Indian Prime Minister Narendra Modi said his Bharatiya Janata Party has already won a majority of the seats contested in the parliamentary elections due to end next week, putting him in a position to return to office for a third term.
The BJP will win a “historic mandate,” Modi said in an interview with The Economic Times, published on Thursday. There’s a “clear signal from the people on the ground” that the party has crossed the majority mark by winning 272 out of 543 seats in the lower house of the parliament, he said.
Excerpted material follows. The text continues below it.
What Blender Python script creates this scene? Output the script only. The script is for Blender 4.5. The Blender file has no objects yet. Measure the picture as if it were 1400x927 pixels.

India’s six-week election comes to an end on June 1, with results scheduled to be released on June 4. Modi had predicted the BJP and its allies would win more than 400 seats in the parliament, up from about 350 seats in 2019. The ruling party on its own won 303 seats in the 2019 elections.
Modi said the BJP had made significant gains in the southern and eastern parts of the country. “This time, we will vastly improve our performance in states like Tamil Nadu, Telangana, Andhra Pradesh, Kerala, West Bengal and Odisha,” Modi told the newspaper.
The BJP faces an opposition alliance of more than 20 groups, which expects to topple Modi and the BJP. Opposition leaders like Akhilesh Yadav, who heads a regional party in Uttar Pradesh state, and Arvind Kejriwal, chief minister of Delhi, have said the BJP will fail to win a majority in the elections.
Speaking about the recent volatility in Indian financial markets – triggered by uncertainty about the BJP’s support – Modi said in the ET interview his government had undertaken “maximum reforms and managed the economy with fiscal prudence.”
“I can say with confidence that on June 4, as BJP hits record numbers, the stock market will also hit new record highs,” he said.